3.2, The Rules Have Changed

After Emerson Lake & Palmer’s late-1970s collapse, the separate members of the trio didn’t stop making music, releasing solo projects, launching new bands — and often working with one (but never both!) of their former colleagues.

The last such project before ELP’s 1990’s reunion was 3, a Geffen Records brainstorm to bring together the post-Lake & Powell Keith Emerson, the post-Asia Carl Palmer and guitarist/vocalist Robert Berry, a hot young gun from Los Angeles in the Trevor Rabin mold.  Aiming for another 90125 (or at least another GTR), the 1988 album To the Power of Three had some solid, intriguing moments — but it wasn’t pop enough to yield a substantial hit, or prog enough to reactivate ELP’s fanbase.  When Geffen cut off tour support and ordered 3 back into the studio for another album, Emerson pulled the plug on the band.

Fast forward to March 2016.   With an archive live release from 3’s US tour stirring fresh interest, Berry and Emerson planned to collaborate on a duo album, updating and re-energizing their sound for an environment where prog of all stripes had found an audience again.  Then, succumbing to depression on the eve of a Japanese solo tour, Emerson killed himself.

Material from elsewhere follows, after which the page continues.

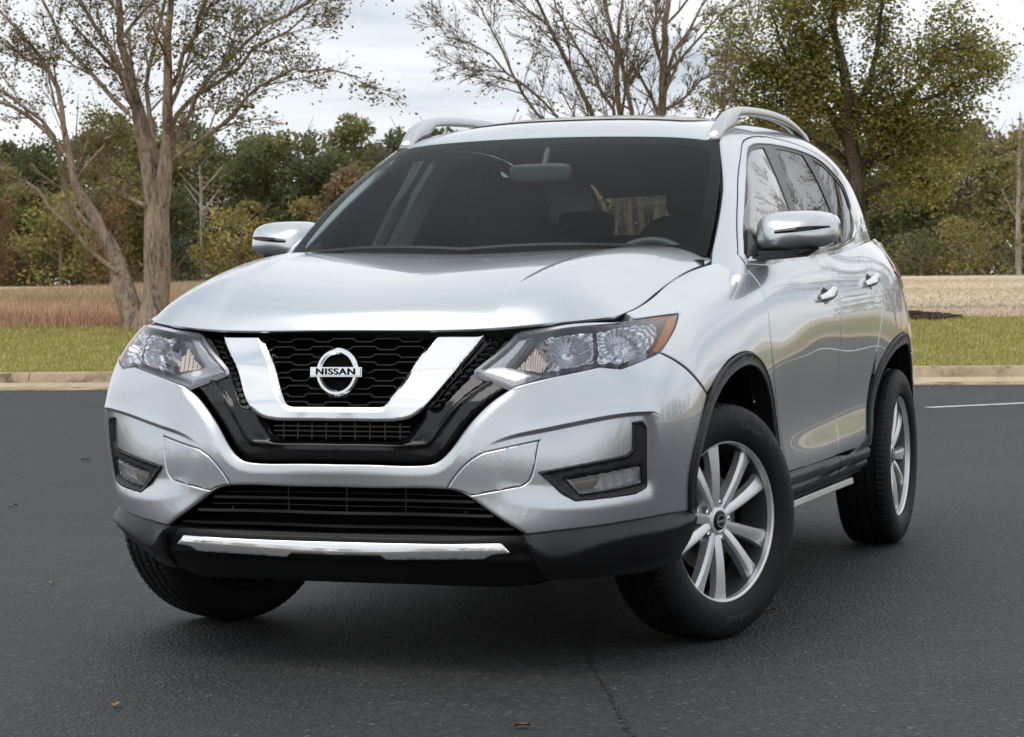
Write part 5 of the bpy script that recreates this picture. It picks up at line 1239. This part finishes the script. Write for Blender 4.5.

Nevertheless, using co-written songs and musical ideas Keith Emerson left behind, Robert Berry (also a classically trained pianist) persisted, playing all the instruments himself for the now-solo project 3.2.  The result is The Rules Have Changeddue for release on August 10 from Frontiers Records.  No less of a progressive music authority than Innerviews editor Anil Prasad calls it “an expertly-executed and performed album that takes the spirit of the first 3 release and propels it into edgier and more adventurous territory, while retaining the melodic qualities of its predecessor.”

I got to meet Robert Berry a couple years back, when his charity band December People (playing Christmas songs in the styles of classic rock and prog artists) toured Michigan for the holidays.  Our brief conversation revealed him as a down to earth guy, with fond memories of his time in 3 and deep respect for Keith Emerson.  Based on the sample track “Somebody’s Watching,” which absolutely captures the sound of the original band at their most daring and delightful, I’m definitely looking forward to The Rules Have Changed, and I wish Berry’s 3.2 project all the success in the world.